Opening their set at the 8x10 with Cody’s brother, guitarist Luther Dickinson on cigar box guitar, they tore through Blues legend Charley Patton’s “Mississippi Boll Weevil” and immediately proclaimed their spot in the long lineage of Mississippi Blues rockers and blues-men. Each and every time the North Mississippi All-Stars take the stage they keep alive the legacy of Mississippi neighbors, mentors, friends and blues greats R.L. Burnside, Junior Kimbrough, and Otha Turner. They played a set peppered with the songs learned at the feet of those legends, “Po Black Maddie,” “Shake’em Down,” and the set ending “Po’ Boy” > “Snake Drive,” which dripped with authenticity and pure blues soul.

They also staked their place in that lineage with their own batch of Hill Country Blues infused tunes that permeated a down and dirty stomp that turned the 8x10 into a packed, smoky juke joint that could have been found on some nameless back-wood road in rural Mississippi. This was not just some faithful reconstruction of the Hill Country style, the North Mississippi All-Stars advance the genre along. allowing it to grow and evolve even further. They play with a maniacal punk energy that exposes their age and some of their other influences, as they tear through frantic riff after frantic riff.
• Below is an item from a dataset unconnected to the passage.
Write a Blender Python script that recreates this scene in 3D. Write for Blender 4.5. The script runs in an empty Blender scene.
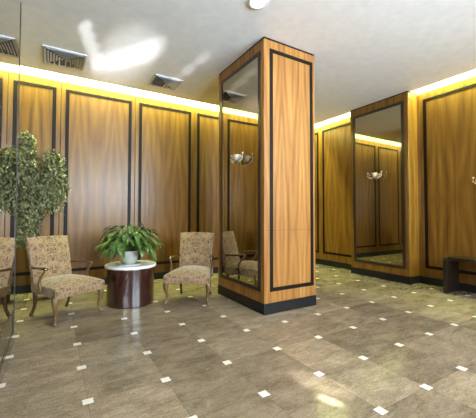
import bpy, bmesh, math, random
from mathutils import Vector, Matrix
C = bpy.context.scene.collection
PI = math.pi
random.seed(7)

# ------------------------------------------------------------------ measurements (metres)
H = 3.524                     # ceiling
YB, XR = 5.98, 5.842          # back wall, right wall
XM, MY = -0.34, 4.0           # mirrored left wall and its end
YF = -3.2                     # front wall behind the camera
PX0, PX1, PY0, PY1 = 2.268, 3.149, 3.157, 4.406      # free-standing pillar
QX, QY0, QY1 = 5.531, 3.21, 4.486                    # pilaster on the right wall
TILE, GX, GY = 0.5322, 0.221, 2.323

# ------------------------------------------------------------------ node helpers
def new_mat(name):
    m = bpy.data.materials.new(name); m.use_nodes = True
    nt = m.node_tree
    return m, nt, nt.nodes['Principled BSDF']
def N(nt, kind, **kw):
    n = nt.nodes.new(kind)
    for k, v in kw.items(): setattr(n, k, v)
    return n
def math_(nt, op, a, b=None, c=None):
    n = N(nt, 'ShaderNodeMath', operation=op)
    for i, v in enumerate((a, b, c)):
        if v is None: continue
        if isinstance(v, (int, float)): n.inputs[i].default_value = v
        else: nt.links.new(v, n.inputs[i])
    return n.outputs[0]
def mixc(nt, f, a, b, mode='MIX'):
    n = N(nt, 'ShaderNodeMix', data_type='RGBA', blend_type=mode)
    for sock, v in ((n.inputs[0], f), (n.inputs[6], a), (n.inputs[7], b)):
        if isinstance(v, (int, float)): sock.default_value = v
        elif isinstance(v, tuple): sock.default_value = (*v, 1)
        else: nt.links.new(v, sock)
    return n.outputs[2]
def noise(nt, vec, scale, detail=3, rough=.5, dist=0):
    n = N(nt, 'ShaderNodeTexNoise')
    nt.links.new(vec, n.inputs['Vector'])
    n.inputs['Scale'].default_value = scale; n.inputs['Detail'].default_value = detail
    n.inputs['Roughness'].default_value = rough; n.inputs['Distortion'].default_value = dist
    return n.outputs['Fac']
def combine(nt, x, y, z):
    n = N(nt, 'ShaderNodeCombineXYZ')
    for i, v in enumerate((x, y, z)):
        if isinstance(v, (int, float)): n.inputs[i].default_value = v
        else: nt.links.new(v, n.inputs[i])
    return n.outputs[0]
def ramp(nt, fac, stops):
    n = N(nt, 'ShaderNodeValToRGB'); e = n.color_ramp.elements
    while len(e) < len(stops): e.new(.5)
    for el, (p, c) in zip(e, stops): el.position = p; el.color = (*c, 1)
    nt.links.new(fac, n.inputs[0]); return n.outputs[0]
def plain(name, col, rough=.5, metal=0, coat=0, spec=.5):
    m, nt, b = new_mat(name)
    b.inputs['Base Color'].default_value = (*col, 1); b.inputs['Roughness'].default_value = rough
    b.inputs['Metallic'].default_value = metal; b.inputs['Coat Weight'].default_value = coat
    b.inputs['Specular IOR Level'].default_value = spec
    tc = N(nt, 'ShaderNodeTexCoord')
    f = noise(nt, tc.outputs['Object'], 9, 3)
    nt.links.new(mixc(nt, f, tuple(c*.9 for c in col), tuple(min(1, c*1.1) for c in col)), b.inputs['Base Color'])
    return m

def veneer(name, leaf=.30, seam=1.52, shift=0.0, tint=(1, 1, 1), rough=.24, coat=.20):
    """book-matched wood veneer, grain running upwards, flames mirrored about a level joint"""
    m, nt, b = new_mat(name)
    tc = N(nt, 'ShaderNodeTexCoord'); sp = N(nt, 'ShaderNodeSeparateXYZ')
    nt.links.new(tc.outputs['Object'], sp.inputs[0])
    u = math_(nt, 'ADD', sp.outputs[0], sp.outputs[1]); u = math_(nt, 'ADD', u, shift)
    z = sp.outputs[2]
    zz = math_(nt, 'ABSOLUTE', math_(nt, 'SUBTRACT', z, seam))
    pp = math_(nt, 'PINGPONG', u, leaf)
    leaf_id = math_(nt, 'FLOOR', math_(nt, 'DIVIDE', u, leaf*2))
    low = noise(nt, combine(nt, math_(nt, 'MULTIPLY', pp, 5), leaf_id, math_(nt, 'MULTIPLY', zz, .8)), 1.0, 3)
    r = math_(nt, 'DIVIDE', pp, leaf)
    v = math_(nt, 'SUBTRACT', math_(nt, 'MULTIPLY', math_(nt, 'POWER', r, 1.6), 2.2), math_(nt, 'MULTIPLY', zz, .9))
    v = math_(nt, 'ADD', v, math_(nt, 'MULTIPLY', low, 1.6))
    ring = math_(nt, 'PINGPONG', math_(nt, 'MULTIPLY', v, 1.7), 1.0)
    fine = noise(nt, combine(nt, math_(nt, 'MULTIPLY', pp, 60), leaf_id, math_(nt, 'MULTIPLY', zz, 2.2)), 1.0, 4, .6)
    band = noise(nt, combine(nt, math_(nt, 'MULTIPLY', pp, 11), math_(nt, 'MULTIPLY', leaf_id, 3.1), math_(nt, 'MULTIPLY', zz, .35)), 1.0, 2)
    f = math_(nt, 'ADD', math_(nt, 'MULTIPLY', ring, .20), math_(nt, 'ADD', math_(nt, 'MULTIPLY', fine, .35), math_(nt, 'MULTIPLY', band, .62)))
    col = ramp(nt, f, [(.25, (.067*tint[0], .029*tint[1], .0032*tint[2])), (.55, (.158*tint[0], .070*tint[1], .0095*tint[2])), (.85, (.24*tint[0], .124*tint[1], .019*tint[2]))])
    joint = math_(nt, 'LESS_THAN', zz, .003)
    col = mixc(nt, math_(nt, 'MULTIPLY', joint, .45), col, (.08, .035, .01))
    nt.links.new(col, b.inputs['Base Color'])
    b.inputs['Roughness'].default_value = .42; b.inputs['Specular IOR Level'].default_value = .25
    b.inputs['Coat Weight'].default_value = coat; b.inputs['Coat Roughness'].default_value = rough
    bump = N(nt, 'ShaderNodeBump'); bump.inputs['Strength'].default_value = .06; bump.inputs['Distance'].default_value = .01
    nt.links.new(fine, bump.inputs['Height']); nt.links.new(bump.outputs[0], b.inputs['Normal'])
    return m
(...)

But just as easily as they can slip back into some deep funk laden groove that finds bassist Chris Chew dancing around the stage, or they break into a soul searing, heart breaking blues line that just begs the crowd to stand up and testify.

Midway through one of these soul searing, heart breaking blues lines sandwiched in between the new “Moonshine” and blues standard “Georgia Women,” Chew, whose gigantic presence and stature seem to fill the entire stage, began to extol the crowd with a revivalist rap about having a good time, finding a place to get his drink on, and maybe finding a bit of post-show love. He even threatened to, “shake my big ass and turn the 8x10 into the 12x12.”

They played one long set that was broken up by the familiar drum/percussion jam that seems so common at times, only the North Mississippi All-Stars added their own take and did not forget their rural roots in doing so. Drummer Cody strapped on the most down-home of down-home instruments, the washboard. Only this was not the washboard your parents knew. It was fed through a rack of effect pedals that twisted the clack-clack of the washboard into what felt like some deranged acid-fueled journey. Chew locked into a deep groove along with Cody, as brother Luther joined in on drums, providing a simple pocket of safety to balance the insanity coming from Cody’s washboard.

As with many of their mentors, The North Mississippi All-Stars are at times a bit lacking lyrically, becoming overly simplistic or repetitive. But as with many of their mentors and the other legends of the Hill Country Blues they are not about deep introspective Dylanesque couplings, they are about the feel and soul they evoke. They let their music speak instead, with their lyrics becoming just an excuse to fill space until Luther steps up to add another emotive solo to the proceedings.

A lengthy “All Night Long,” broken into two by the addition of “Turn on your Lovelight,” and capped by another frantic Luther solo ended the night and furthered cemented the North Mississippi All-Stars place among their Hill Country idols and help develop their own legacy. A legacy that some hot-shot guitar player kid from the hills of Mississippi, who has sweated through hours of practice and suffered through innumerable blistered fingers, may some day learn…perhaps at the feet of his idols.